Pero aun cuando no tuviéramos las traducciones, la ópera, la ópera sola bastaría para asesinar nuestro teatro español. ¡Paradoja ! dirán algunos, ¡patriotismo exagerado, ridículo! ¿No hay ópera en Francia, en Inglaterra en toda Alemania, en Italia, en todas partes?… Y con este argumento creen haberlo dicho todo. […]
[178] Después de este respetable prolegómeno, ocupémonos un poco en Los hijos de Eduardo, empezando por la traducción, que por ser cosa [179] española, es lo que más nos interesa. El Sr. Bretón de los Herreros la ha hecho con la maestría que era de esperar: esta es una de aquellas traducciones de que puede decirse que tienen casi tanto mérito como una producción original. Es menester conocer este drama en francés para saber cuán difícil era la empresa que tomó sobre sí el autor de Marcela; estamos por decir que solo él era capaz de llevarla a cabo –bien, se entiende. Ha sabido conservar todos los pensamientos del autor, y expresarlos en hermosos versos castellanos: solo nos acordamos de un pensamiento que no está bien expresado en la traducción:
Quand les glaives bénits sont sortis du fourreau
De droit tous les vaincus reviennent au bourreau.
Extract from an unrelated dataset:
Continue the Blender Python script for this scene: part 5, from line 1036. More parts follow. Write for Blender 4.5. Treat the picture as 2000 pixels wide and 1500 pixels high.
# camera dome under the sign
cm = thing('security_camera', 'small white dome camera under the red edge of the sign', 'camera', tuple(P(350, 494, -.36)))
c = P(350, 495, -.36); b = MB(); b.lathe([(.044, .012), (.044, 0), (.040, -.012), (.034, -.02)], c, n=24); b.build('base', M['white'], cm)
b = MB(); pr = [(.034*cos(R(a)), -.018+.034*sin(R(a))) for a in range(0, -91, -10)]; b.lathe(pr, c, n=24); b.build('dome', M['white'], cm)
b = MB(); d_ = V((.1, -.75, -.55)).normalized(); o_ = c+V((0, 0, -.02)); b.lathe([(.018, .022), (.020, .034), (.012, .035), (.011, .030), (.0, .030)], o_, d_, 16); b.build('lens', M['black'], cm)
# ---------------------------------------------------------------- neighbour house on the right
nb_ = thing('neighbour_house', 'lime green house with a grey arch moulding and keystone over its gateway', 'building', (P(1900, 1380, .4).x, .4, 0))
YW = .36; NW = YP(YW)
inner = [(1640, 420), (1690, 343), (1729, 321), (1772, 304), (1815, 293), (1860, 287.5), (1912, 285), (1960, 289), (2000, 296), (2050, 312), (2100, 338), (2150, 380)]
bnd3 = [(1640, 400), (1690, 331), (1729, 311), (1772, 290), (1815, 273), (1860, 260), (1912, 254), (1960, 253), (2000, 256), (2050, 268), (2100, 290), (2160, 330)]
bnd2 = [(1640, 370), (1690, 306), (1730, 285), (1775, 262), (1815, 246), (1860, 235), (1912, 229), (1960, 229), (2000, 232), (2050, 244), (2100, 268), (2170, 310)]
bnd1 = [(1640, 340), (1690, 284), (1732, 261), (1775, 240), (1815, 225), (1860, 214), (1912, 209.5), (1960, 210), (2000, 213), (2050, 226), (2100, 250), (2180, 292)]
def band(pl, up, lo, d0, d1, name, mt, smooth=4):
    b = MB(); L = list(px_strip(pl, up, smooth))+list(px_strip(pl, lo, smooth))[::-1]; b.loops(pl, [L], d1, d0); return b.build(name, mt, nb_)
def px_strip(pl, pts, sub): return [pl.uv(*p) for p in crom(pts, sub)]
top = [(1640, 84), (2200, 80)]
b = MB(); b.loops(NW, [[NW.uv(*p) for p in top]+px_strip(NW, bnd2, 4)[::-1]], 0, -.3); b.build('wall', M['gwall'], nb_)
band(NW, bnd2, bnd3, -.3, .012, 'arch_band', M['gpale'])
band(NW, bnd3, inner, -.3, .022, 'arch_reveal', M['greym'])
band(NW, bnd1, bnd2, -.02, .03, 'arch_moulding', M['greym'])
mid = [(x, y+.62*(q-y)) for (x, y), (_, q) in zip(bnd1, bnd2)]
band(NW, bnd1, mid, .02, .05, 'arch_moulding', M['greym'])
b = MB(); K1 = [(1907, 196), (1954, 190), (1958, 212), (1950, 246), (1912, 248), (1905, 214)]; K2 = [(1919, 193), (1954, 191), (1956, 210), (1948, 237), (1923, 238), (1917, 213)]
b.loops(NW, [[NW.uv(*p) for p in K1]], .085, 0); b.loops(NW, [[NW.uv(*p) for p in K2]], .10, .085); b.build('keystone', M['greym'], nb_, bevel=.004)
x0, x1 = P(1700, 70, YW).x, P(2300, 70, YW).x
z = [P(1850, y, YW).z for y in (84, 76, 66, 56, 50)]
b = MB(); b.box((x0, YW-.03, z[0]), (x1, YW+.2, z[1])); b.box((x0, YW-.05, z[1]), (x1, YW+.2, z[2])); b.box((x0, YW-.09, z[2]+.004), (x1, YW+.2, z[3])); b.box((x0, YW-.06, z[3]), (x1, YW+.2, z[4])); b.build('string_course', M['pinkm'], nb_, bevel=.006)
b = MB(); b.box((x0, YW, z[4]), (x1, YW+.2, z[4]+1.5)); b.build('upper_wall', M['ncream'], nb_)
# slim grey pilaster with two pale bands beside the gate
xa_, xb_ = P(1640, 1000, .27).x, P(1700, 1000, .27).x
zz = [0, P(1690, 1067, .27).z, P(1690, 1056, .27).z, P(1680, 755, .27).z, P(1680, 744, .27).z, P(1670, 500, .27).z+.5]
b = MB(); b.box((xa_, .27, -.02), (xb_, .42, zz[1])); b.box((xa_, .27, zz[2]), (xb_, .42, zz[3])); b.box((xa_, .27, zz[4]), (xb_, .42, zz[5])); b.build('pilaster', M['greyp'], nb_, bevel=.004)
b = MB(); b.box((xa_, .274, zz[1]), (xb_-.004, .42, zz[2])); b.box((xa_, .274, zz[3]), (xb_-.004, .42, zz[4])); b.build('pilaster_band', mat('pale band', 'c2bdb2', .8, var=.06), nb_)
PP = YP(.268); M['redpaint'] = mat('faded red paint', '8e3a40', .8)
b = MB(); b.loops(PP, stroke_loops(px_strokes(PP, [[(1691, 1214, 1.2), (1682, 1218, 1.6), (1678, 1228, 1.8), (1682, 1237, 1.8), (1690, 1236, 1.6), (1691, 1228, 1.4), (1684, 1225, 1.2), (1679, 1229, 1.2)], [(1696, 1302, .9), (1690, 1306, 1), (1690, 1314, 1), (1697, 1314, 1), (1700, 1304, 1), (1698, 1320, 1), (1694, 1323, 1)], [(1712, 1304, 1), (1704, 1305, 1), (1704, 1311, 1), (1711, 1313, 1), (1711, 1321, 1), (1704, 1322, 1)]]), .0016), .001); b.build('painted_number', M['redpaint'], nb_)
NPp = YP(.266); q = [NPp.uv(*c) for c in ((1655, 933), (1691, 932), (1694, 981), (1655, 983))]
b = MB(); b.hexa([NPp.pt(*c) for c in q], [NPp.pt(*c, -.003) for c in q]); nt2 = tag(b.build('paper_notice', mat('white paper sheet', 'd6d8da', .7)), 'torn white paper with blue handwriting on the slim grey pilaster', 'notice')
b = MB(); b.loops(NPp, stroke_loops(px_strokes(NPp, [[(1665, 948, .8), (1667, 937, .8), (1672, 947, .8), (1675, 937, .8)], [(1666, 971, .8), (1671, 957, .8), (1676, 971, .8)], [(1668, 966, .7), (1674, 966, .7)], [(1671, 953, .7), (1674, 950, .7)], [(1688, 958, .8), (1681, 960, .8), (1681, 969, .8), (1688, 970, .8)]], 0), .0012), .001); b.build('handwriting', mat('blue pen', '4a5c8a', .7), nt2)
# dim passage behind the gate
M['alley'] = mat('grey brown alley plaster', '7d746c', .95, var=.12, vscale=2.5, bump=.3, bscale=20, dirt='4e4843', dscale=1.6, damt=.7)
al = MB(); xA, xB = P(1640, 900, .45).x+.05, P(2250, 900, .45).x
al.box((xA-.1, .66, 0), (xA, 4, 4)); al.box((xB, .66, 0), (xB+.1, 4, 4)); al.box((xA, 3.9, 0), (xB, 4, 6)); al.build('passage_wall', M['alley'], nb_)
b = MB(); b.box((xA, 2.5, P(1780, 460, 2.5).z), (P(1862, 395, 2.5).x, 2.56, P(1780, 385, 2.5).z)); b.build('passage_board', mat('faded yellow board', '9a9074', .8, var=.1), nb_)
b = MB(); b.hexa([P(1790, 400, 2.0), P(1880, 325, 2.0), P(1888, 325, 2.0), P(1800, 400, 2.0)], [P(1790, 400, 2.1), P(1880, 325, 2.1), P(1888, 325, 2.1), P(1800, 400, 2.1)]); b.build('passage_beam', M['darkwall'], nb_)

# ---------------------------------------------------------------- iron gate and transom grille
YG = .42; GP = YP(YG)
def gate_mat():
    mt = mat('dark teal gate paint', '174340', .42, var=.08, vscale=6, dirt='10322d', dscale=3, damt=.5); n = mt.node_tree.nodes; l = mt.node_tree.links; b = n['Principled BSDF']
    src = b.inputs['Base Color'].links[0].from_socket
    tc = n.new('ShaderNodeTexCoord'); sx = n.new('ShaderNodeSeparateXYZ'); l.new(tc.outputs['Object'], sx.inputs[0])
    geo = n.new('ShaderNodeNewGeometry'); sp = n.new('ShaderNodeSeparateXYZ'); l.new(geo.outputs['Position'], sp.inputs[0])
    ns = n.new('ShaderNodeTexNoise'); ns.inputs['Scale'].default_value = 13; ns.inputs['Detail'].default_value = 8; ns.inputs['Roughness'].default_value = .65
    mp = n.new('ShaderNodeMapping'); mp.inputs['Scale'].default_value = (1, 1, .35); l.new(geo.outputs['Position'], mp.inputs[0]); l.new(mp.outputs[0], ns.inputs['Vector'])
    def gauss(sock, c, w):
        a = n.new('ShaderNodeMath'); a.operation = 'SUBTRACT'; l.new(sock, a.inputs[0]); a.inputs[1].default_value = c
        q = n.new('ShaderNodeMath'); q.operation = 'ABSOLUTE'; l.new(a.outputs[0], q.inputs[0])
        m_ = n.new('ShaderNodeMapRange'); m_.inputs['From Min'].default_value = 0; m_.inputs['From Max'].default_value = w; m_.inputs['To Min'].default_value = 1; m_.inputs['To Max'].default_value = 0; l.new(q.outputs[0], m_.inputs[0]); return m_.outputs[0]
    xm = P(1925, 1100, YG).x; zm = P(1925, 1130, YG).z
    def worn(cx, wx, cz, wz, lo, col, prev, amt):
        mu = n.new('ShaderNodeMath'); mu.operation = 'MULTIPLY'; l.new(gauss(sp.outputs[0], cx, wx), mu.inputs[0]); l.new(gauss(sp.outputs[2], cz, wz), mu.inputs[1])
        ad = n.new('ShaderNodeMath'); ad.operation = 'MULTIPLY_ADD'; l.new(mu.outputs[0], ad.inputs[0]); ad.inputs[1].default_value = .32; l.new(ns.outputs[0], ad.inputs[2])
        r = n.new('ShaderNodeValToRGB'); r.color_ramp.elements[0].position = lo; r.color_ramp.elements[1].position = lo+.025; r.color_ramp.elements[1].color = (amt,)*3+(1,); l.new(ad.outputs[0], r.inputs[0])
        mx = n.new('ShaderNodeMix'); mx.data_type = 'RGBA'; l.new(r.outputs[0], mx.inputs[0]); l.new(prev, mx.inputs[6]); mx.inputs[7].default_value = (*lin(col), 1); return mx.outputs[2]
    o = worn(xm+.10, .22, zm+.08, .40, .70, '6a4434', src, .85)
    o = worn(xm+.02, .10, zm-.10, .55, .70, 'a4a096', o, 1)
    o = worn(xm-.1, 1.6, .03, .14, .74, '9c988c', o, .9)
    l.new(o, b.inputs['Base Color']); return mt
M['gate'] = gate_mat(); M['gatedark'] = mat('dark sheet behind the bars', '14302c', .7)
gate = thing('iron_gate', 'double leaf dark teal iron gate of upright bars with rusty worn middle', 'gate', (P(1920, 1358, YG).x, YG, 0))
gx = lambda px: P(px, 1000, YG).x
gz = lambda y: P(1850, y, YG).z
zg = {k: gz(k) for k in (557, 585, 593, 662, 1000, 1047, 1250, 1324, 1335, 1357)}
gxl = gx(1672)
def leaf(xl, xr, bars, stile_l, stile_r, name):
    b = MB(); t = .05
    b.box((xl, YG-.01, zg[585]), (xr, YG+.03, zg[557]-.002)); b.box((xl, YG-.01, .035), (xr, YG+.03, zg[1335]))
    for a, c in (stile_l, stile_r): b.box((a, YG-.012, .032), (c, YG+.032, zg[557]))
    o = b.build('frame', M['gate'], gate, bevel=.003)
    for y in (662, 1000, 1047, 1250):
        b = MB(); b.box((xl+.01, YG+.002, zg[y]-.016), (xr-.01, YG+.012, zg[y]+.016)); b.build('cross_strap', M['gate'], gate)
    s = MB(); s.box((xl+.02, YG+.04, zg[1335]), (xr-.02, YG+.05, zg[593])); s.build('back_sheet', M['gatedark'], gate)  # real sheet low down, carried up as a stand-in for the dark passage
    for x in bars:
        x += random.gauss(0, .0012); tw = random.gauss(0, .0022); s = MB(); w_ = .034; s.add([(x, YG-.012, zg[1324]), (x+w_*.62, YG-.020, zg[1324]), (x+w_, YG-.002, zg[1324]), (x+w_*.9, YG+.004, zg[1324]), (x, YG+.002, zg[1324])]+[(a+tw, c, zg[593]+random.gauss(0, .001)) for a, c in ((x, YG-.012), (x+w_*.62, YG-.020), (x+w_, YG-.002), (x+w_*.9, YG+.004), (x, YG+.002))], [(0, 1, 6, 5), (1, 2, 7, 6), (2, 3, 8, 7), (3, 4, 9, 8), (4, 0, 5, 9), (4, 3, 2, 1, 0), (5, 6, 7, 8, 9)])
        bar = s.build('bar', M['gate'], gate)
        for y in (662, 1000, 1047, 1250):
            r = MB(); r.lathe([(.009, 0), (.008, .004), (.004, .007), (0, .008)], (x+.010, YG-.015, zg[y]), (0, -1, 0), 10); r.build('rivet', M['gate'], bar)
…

Esto no lo ha traducido bien el Sr. Bretón; en cambio ha añadido algún pensamiento suyo que ha sido muy aplaudido en la representación.
El asunto de este drama es, a nuestro parecer, uno de los mejores y más interesantes que pueden presentarse en el teatro, pues sin faltar un punto a la verdad histórica, ofrece situaciones y caracteres de un alto interés dramático, que sin necesidad de grandes esfuerzos de parte del autor, agradan por sí solos, como una flor hermosa encanta la vista aunque no brille colocada en un magnífico vaso de porcelana.
Todos los actores se han esmerado en la representación de este drama; el Sr. Romea (mayor) sobre todo, se ha puesto al nivel de los más grandes artistas en su género. Pronto consagraremos un artículo a decir lo que opinamos del talento dramático de este joven, y procuraremos que este artículo en profecía sea algo más corto que el presente. Así lo declaramos para consuelo de nuestros lectores.